Source data:
※ ※ ※

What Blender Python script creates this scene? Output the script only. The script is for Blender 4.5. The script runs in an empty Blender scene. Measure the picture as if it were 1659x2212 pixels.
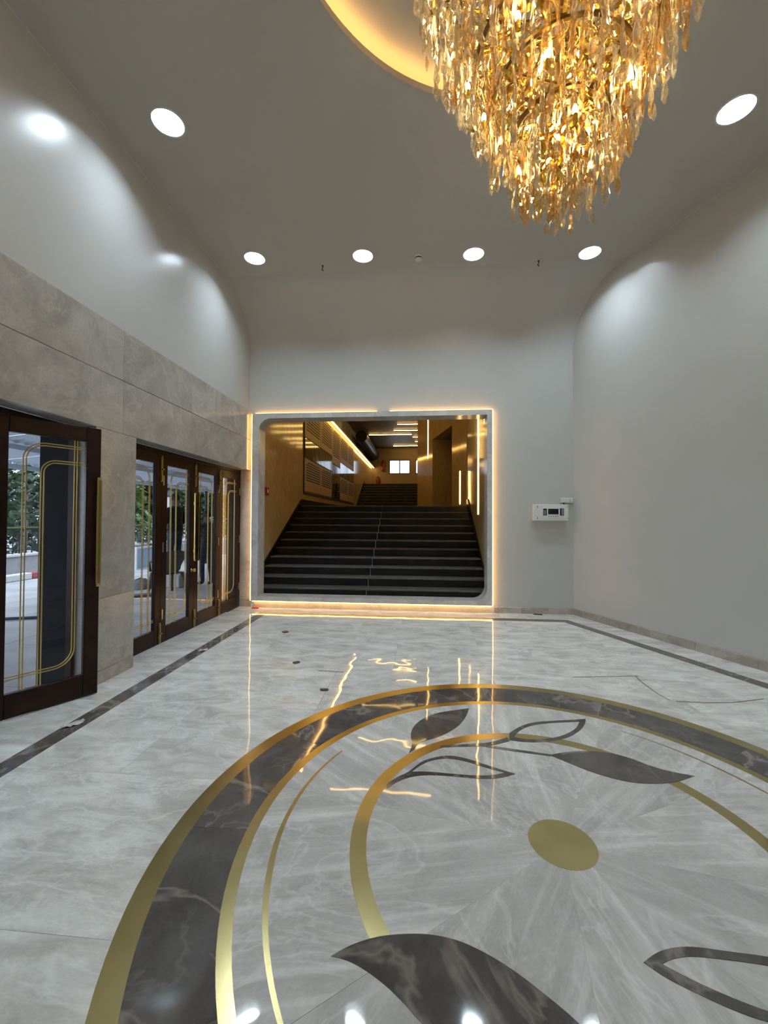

※ ※ ※

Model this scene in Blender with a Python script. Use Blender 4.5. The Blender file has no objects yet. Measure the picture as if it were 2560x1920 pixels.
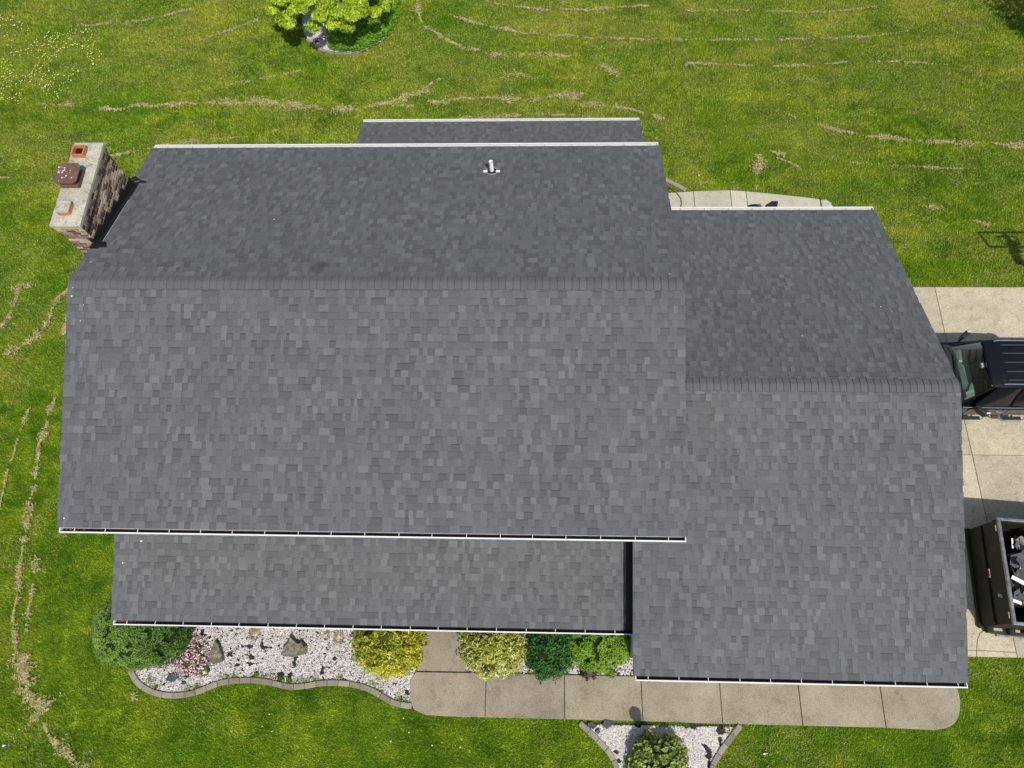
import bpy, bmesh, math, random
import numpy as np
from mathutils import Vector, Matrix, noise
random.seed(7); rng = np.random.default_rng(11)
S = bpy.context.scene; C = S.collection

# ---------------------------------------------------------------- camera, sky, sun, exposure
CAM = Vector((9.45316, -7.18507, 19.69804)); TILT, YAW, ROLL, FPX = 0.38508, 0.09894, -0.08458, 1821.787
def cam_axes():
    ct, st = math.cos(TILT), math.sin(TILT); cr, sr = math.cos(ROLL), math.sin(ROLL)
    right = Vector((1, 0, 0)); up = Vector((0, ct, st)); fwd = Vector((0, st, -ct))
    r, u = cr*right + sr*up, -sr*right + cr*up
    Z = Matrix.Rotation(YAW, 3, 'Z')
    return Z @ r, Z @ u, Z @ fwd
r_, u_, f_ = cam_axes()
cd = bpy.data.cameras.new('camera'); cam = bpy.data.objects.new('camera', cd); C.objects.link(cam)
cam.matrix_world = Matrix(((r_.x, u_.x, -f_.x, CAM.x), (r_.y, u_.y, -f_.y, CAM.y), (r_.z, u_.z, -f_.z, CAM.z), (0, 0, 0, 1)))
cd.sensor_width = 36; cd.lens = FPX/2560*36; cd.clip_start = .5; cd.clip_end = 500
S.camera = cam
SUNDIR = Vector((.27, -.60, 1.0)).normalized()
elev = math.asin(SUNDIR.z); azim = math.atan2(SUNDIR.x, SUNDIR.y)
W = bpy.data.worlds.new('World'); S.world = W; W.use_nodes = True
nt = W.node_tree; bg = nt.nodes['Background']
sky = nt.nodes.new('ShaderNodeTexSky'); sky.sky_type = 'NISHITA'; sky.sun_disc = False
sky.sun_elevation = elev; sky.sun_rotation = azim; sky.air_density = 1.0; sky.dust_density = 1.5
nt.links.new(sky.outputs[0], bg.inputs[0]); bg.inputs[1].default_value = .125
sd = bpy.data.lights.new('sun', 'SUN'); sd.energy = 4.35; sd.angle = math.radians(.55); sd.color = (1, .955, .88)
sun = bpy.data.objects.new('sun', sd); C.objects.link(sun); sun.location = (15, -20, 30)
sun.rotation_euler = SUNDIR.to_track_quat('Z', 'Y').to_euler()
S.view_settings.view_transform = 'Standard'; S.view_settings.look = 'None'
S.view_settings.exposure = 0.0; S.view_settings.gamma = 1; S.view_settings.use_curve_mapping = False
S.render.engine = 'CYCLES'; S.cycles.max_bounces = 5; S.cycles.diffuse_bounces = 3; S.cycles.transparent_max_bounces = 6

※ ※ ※

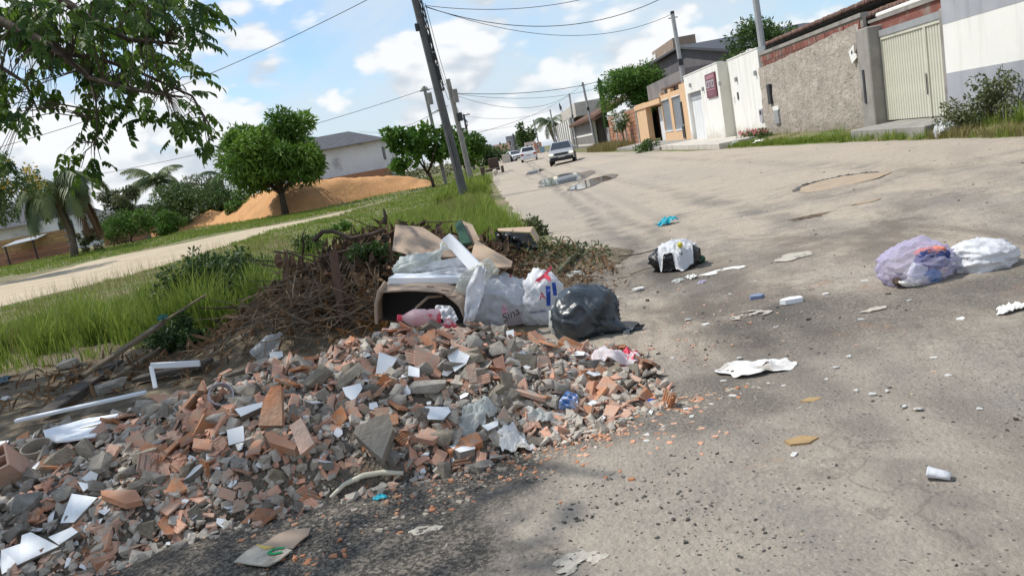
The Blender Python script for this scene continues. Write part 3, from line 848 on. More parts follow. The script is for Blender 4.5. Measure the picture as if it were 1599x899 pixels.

※ ※ ※

Task to complete:
Extract all lines that hold the word "Measure".

Task answer:
What Blender Python script creates this scene? Output the script only. The script is for Blender 4.5. The script runs in an empty Blender scene. Measure the picture as if it were 1659x2212 pixels.
Model this scene in Blender with a Python script. Use Blender 4.5. The Blender file has no objects yet. Measure the picture as if it were 2560x1920 pixels.
The Blender Python script for this scene continues. Write part 3, from line 848 on. More parts follow. The script is for Blender 4.5. Measure the picture as if it were 1599x899 pixels.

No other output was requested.